Malaysians are going to the polls to choose their next government. And although attention is focused primarily on the fate of hundreds of candidates, non-Malaysians are struck by the tenor of the campaign, which is different from those in most other emerging democracies in the region.

Malaysians take their elections seriously. While political campaigns in other places, like Indonesia, Taiwan, and the Philippines are boisterous celebrations with rock bands, cheering crowds, and horn-honking parades, the campaign in Malaysia is subdued.

At rallies, supporters sit, the men separated from women and children according to custom in this predominantly Muslim society. When a candidate makes a good point, they applaud politely from their seats.

A professor of public administration at the University of Malaya, Norma Mansor, says this is part of the tradition.

"I think it is culturally, and religion too, that Malaysians, when we are happy, we do not really go out and shout in triumph, and when we are sad, too, we try to rationalize," she said.

Professor Mansor says there is also a fear that too much exuberance could lead to electoral violence, which is common in other democracies.

Although the majority of the population of 25 million people is ethnic Malay, ethnic Chinese and Indians who arrived centuries ago are significant minorities. No one wants to see a repetition of the ethnic violence that raged across the country in the early 1960s.

Although the tone of the campaign is subdued, colorful posters assault voters' visual sense along highways and intersections across the country. The blue banners of the ruling coalition wave beside the green flags of the opposition Islamic party and the rocket insignia of the ethnic-Chinese party.
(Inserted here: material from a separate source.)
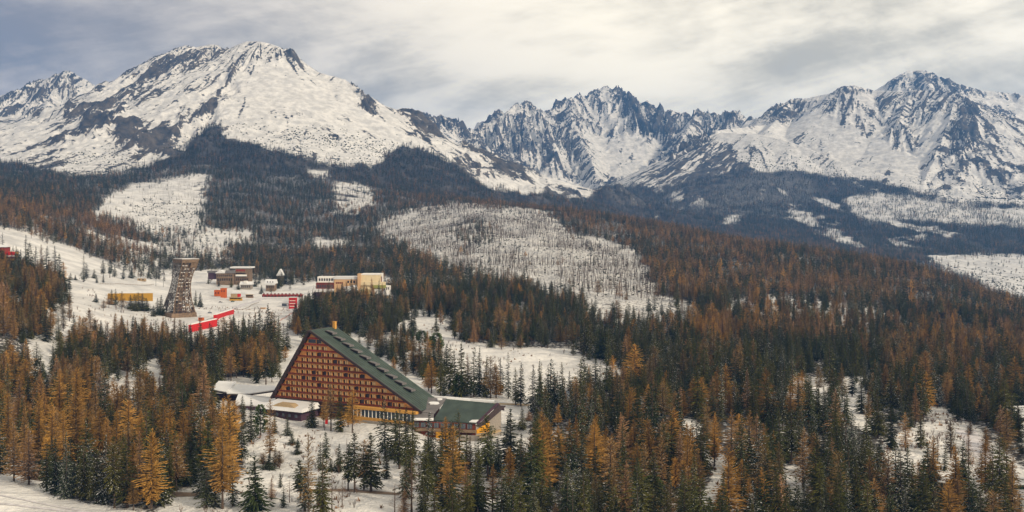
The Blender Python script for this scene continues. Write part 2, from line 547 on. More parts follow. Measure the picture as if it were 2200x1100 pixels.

One would think that the dominance of a single party in politics might lead to voter apathy. Yet Malaysian elections have one of the highest voter turnout records in the region - more than 70 percent.

This may be due the government's efforts to bring out the vote.

Songs and testimonials are broadcast regularly encouraging people to go to the polls on election day.

This year, one of the most poignant came in the form of a letter from an elderly Malaysian to the prime minister that was made into a television spot. "The time has come for all of us to play our part in the future of our Malaysia, a Malaysia free of corruption...," it said.

The message has resonance for many Malaysians, who appear to believe that good governance and the eradication of poverty are much more important than the show business of campaign politics.